Date: 2010-07-04 08:41 am (UTC)
From: [identity profile] pixie-punch.livejournal.com
I agree with the general sentiment of it not being your responsibility to police them. I would also feel bad, and would probably try to talk them out of something expensive. However, if they're intent on getting a piece of art, they're going to get it regardless of what you say and just go to another artist. You're probably not going to be of any help by turning it down, and might do more good by just giving them a REALLY well made commission as a pick me up.

I know this may sound silly (and down right nutty), but when I have commissioners who seem down...I try to put as much positive energy as I can mentally into the art so that it'll transfer to them when they receive it. It ends up giving me lots of really grateful replies, even if they don't know what I did that was different.

Date: 2010-07-04 09:27 am (UTC)
From: [identity profile] lilenth.livejournal.com

For me it would depend on how well you know the person, if you're confident that you know them well enough (ie you're friends), you might want to explain your concerns to them.

If you don't know them well though? Well at the end of the day it's up to you if you want to take the commission or not, it's not your job to police the finances of a stranger, they are presumably an adult and therefore can decide for themselves if they can afford to spend the money.

Date: 2010-07-04 09:52 am (UTC)
From: [identity profile] keeperofdreams.livejournal.com
I feel if they're in enough dire straights that they need donations, getting art of anything should be their last concern.

I've been there. Hell, in this economy I'm still sometimes there. And when it comes down between keeping a roof over my head/food in my belly or frivolous purchases, 9 times out of 10 I'm gonna go with the item needed to survive.

If they get back on their feet, splurge. If not, well, art's most likely the last thing they need, mood lifter or not.

But I'm harsh so have this grain of salt and 2 pennies.

Date: 2010-07-04 10:00 am (UTC)
From: [identity profile] lozpie.livejournal.com
I wouldn't think it was any of my business, honestly. :x

off topic, your icon is terrifying!

Date: 2010-07-04 04:14 pm (UTC)
From: [identity profile] shukivengeance.livejournal.com
I had a situation similar to this recently. A customer agreed to a commission with me and was going to pay in installments.

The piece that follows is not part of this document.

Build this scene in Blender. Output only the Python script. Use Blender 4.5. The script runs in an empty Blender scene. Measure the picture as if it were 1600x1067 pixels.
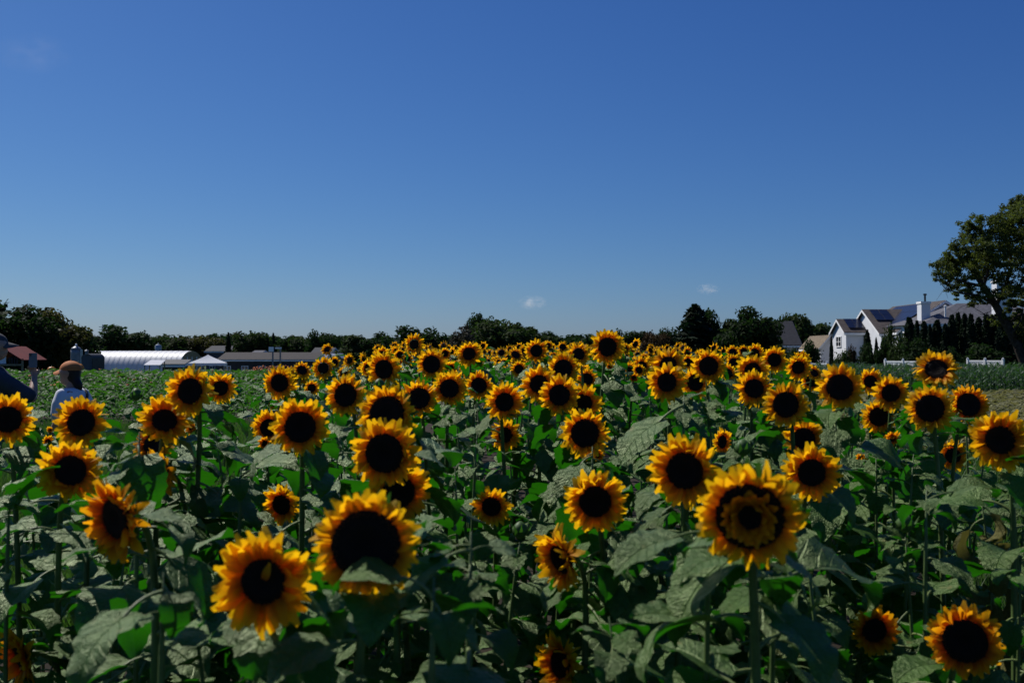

I was not going to begin the work until after the first payment was made.

A week after the deadline the first partial payment was supposed to be made went by and I still hadn't received the money so I told them I was going to cancel the slot. They responded with some hard-luck story about how they could hardly pay their bills etc. Which made me think, if you can barely keep yourself afloat why try to buy art? It's a frivolous thing that doesn't really matter. Necessities come first, and if they didn't have the funds to pay why try to commission me in the first place? The mind boggles.

I wanted to respond to them saying that if their financial situation is so bad that me cancelling the commission was probably in their best interests and hopefully we could do business in the future but I thought that would come off as too patronising. =/ Either way it was awkward all round.

I can't really advise you on what position to take because I'm torn. It's a matter of personal ethics I suppose. If you wouldnt feel bad taking money from them and if it's an inexpensive transaction, go for it. If it's a higher-end one and you feel the need to question it, then explain to them you feel uncomfortable about it since they are borrowing from people etc.

Date: 2010-07-04 05:51 pm (UTC)
From: [identity profile] fyphfoko.livejournal.com
take it so long as they pay up front

for all you know, they could have come into some money, or they could be splashing out a little for morral

Date: 2010-07-05 06:34 am (UTC)
From: [identity profile] frazzled-niya.livejournal.com
Hontestly I have hit some money problems and I've been having trouble knuckling down with budgets. I know this and I've paid for it. If they are dire in need of money that $5 shouldn't be spent.

But I do agree with what other people have said. It isn't your responsibility what people do with their money. If it's not you it's someone else or something else....If you do accept take the money straight up.

Either way it's up to you, you have to feel comfortable with what you decide on.